Potential risks to this scenario, which we have not mentioned yet, result mainly from the possibility of an additional supply reaching the market in 2016−2017, although one cannot rule out certain factors that may tip the scales towards a faster price growth (such as ISIS).

  • Part of the demand is attributable to large oil and fuel stocks, estimated at some 0.7 mbd and expected to reach 1 mbd by the end of 2016. A substantial portion (more than half) of these are strategic stocks, built at the time of low oil prices (China, other countries in Asia). The rest may find its way back to the market.
  • Iran returning to the market with a higher-than-expected supply (When will the sanctions be lifted? How much oil can Iran produce in a short time? What will its market entry strategy look like?)
  • Other countries returning to the market (Libya)
  • The lion’s share of output cuts was in the US, where production can be resumed quickly, especially if the US export ban is lifted

Should these factors materialise, the effect would be, to a lesser extent, a longer period of searching for price equilibrium and, to a larger extent, a slower pace of price growth. This, however, does not undermine the expectation that the oil oversupply will be absorbed at the end of 2016 or at the beginning of 2017, and any supply increase thereafter will require a price higher than the USD 52-53 per barrel of Brent seen in 2015. While it is difficult to predict the rate of oil price growth in the coming years, it is easier to forecast the price level in the long term. The reason is quite simple. Today, no one can even imagine the world without oil. Even in the ‘450 Scenario’ developed by the International Energy Agency being the “greenest” scenario of a far-reaching transformation of the global power system, the world is anticipated to consume 83.4 mbd of oil in 2040. This would be 8.7 mbd less than in 2014. We have known for a few years now that this scenario has no chance of playing out. But if it did, some 40-50 mbd of oil would need to be extracted from new fields by 2040 because the currently producing fields are depleting.
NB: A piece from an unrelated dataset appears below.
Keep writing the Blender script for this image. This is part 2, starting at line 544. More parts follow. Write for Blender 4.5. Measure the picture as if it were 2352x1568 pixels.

According to more realistic scenarios, global oil demand would peak after 2030, with an adequately higher production from new fields required to satisfy this demand. That would necessitate tapping more and more demanding deposits, whose production will be more and more expensive. The full cost of producing very heavy Venezuelan crudes is currently estimated at over 100 USD/bbl, and that after factoring in the expected drop in production cost in 2015−2016. This is why in my opinion average annual price of oil is more likely to be around 100 USD/bbl than the current 50 USD/bbl.